A. I love the “acceptingness” of our theatre community. Even when I’ve been away for family matters, illness or another show elsewhere, I still feel welcomed and that I belong when I can join in again to support TWS in my small way.

Ed Barrow motivates me to edit the programs by his wittiness and genuine interest — and by guilt.

Judy DiVita motivates me to assist her directing, and thereby I do a better job as an actor who can see the director’s vision for a show and help her achieve it.

Many of our Actives – especially our plethora of talented, more mature actresses – through their interpretation of a role - inspire me to better myself in the craft, to let go of boundaries and let more of myself go into a role to make it mine and to make it unique. I thank everyone I have worked with or been directed by that. Good directors – whether in Directors’ Workshops or on our Mainstage and especially in scene work, motivate me to be more and achieve more. I have gleaned invaluable insights about myself from feedback from every director with whom I have had the pleasure to work.

Q. Tell about something at TWS that was, is, or will be a really big thrill for you.

A. Well, it was to be being part of the cast of our 500th show, “Slaughterhouse-Five,” this fall, but plantar fascitis in my right foot had me on crutches and in a boot right before rehearsals started. In other words, I would love to be cast and to appear as a principal player in a drama on our Mainstage, probably in a character part as that suits my age and taste and is, I believe, a bit more of an artistic challenge. It is always a thrill to be cast, but I want to play to the big house.

Q. Are there traditions at TWS that you believe in?
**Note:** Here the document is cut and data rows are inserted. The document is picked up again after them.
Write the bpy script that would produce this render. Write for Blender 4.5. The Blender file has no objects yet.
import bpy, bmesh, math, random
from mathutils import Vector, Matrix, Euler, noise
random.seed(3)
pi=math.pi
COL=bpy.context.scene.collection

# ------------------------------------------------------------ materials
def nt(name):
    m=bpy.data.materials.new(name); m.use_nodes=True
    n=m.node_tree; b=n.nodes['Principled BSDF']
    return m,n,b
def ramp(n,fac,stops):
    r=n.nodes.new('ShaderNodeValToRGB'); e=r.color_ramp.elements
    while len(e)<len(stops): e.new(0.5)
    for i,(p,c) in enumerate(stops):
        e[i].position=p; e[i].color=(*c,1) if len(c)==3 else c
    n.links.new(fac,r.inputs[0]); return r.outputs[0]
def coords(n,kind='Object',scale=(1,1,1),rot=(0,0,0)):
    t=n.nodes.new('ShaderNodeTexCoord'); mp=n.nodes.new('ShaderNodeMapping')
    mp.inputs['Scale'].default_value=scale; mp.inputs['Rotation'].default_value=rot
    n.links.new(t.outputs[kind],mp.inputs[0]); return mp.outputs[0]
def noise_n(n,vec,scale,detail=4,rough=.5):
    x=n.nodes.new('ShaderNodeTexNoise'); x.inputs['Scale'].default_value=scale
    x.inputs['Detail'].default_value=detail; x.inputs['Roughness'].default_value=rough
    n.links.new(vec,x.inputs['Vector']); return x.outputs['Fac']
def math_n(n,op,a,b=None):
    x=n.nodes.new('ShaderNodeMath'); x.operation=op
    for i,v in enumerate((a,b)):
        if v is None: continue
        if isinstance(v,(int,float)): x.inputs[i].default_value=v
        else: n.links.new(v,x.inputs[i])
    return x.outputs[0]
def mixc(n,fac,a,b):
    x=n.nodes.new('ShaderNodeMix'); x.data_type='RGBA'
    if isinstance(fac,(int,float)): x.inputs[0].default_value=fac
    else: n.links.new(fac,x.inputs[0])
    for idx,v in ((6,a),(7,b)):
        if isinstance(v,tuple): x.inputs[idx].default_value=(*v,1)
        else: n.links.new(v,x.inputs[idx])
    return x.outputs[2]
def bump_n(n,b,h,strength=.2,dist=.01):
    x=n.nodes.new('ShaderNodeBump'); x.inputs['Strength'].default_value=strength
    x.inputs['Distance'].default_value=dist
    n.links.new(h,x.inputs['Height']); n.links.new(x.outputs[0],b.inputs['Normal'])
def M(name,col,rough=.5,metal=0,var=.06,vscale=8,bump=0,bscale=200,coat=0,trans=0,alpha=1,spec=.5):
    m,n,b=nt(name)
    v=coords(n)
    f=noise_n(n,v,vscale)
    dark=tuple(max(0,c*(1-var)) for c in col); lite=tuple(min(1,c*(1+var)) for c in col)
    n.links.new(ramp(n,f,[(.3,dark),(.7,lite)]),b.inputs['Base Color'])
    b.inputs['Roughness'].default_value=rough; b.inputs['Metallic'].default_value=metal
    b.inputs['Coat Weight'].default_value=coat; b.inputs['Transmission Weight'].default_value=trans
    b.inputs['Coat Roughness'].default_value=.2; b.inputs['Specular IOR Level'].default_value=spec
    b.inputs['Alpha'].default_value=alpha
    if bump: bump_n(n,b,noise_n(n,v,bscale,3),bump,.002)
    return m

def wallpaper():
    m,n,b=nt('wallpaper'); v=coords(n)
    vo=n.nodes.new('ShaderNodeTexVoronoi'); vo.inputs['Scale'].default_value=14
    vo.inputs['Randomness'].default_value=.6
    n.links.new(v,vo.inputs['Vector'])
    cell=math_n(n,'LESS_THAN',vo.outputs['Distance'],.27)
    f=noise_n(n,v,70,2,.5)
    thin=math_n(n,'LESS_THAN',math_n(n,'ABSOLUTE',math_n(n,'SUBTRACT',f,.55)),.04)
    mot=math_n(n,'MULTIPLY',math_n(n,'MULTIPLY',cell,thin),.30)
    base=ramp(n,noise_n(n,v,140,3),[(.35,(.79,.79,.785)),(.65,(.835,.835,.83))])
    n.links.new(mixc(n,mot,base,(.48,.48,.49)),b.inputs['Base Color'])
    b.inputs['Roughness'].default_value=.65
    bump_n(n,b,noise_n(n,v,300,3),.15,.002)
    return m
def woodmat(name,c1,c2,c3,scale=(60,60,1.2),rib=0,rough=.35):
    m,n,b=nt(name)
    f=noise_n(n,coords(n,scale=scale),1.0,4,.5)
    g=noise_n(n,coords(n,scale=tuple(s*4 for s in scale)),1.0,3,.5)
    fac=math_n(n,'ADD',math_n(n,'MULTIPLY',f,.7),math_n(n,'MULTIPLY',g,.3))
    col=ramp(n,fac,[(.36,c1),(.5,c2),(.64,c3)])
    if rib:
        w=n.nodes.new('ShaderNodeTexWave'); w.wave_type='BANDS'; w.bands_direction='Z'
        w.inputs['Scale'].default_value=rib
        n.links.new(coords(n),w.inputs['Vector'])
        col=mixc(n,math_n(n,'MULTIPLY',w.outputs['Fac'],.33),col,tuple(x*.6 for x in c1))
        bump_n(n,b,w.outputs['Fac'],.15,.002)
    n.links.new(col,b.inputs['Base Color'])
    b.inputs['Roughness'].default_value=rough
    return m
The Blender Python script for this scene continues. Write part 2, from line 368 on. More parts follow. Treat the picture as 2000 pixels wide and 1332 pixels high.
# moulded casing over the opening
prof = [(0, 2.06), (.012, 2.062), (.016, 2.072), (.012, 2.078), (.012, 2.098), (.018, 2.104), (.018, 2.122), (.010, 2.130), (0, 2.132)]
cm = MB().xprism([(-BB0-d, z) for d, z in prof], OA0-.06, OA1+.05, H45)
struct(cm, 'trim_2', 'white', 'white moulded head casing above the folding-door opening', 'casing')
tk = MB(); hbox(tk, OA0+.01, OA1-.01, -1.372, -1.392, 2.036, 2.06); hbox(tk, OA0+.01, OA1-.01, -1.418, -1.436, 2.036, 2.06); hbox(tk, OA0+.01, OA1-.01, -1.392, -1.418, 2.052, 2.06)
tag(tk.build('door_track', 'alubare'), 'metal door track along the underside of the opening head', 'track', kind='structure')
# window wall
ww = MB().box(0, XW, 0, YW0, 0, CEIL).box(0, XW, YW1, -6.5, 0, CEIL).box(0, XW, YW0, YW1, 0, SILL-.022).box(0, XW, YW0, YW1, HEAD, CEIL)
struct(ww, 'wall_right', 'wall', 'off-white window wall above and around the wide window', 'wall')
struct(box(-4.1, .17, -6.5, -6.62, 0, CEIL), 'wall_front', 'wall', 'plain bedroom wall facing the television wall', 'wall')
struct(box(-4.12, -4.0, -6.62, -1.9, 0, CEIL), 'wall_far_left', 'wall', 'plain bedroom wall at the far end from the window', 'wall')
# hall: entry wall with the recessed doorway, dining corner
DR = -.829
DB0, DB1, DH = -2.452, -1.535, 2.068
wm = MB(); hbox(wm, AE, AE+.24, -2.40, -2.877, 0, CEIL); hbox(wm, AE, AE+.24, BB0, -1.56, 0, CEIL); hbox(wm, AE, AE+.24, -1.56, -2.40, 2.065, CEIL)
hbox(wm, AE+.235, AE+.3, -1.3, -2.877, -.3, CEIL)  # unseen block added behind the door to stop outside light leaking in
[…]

A. Saying “that Scottish play” in reference to — well, “that Scottish play” — which is one of my very favorites. Sandwich Sunday is a lovely tradition. I was delightfully surprised by it the first time. Studio classes are a great tradition for us “actor Actives.” It certainly gives both the artistic director and new actor the opportunity to see what they can do together.

Q. List three things you have given TWS.

A. Costumes – mostly beautiful dance costumes from my daughter’s 10 years of ballet and jewelry for Taste of the Arts; Money for raffles, Taste of the Arts raffles, and membership. Oh did I mention raffles? Talent – I feel it is the best thing I have to give. I care deeply about understanding and performing a role to the very best of my ability, no matter what it is, and once I commit myself to a show, I remain fully committed until the end.

Q. List three things TWS has given you.

A. The camaraderie and fellowship of like-minded artistic types; The opportunity to be involved in something bigger and collectively better than myself; and the encouragement, appreciation, friendship, even love, of human beings who intuit that community theatre is “community” in the purest sense. Thank you, all of you, from my heart.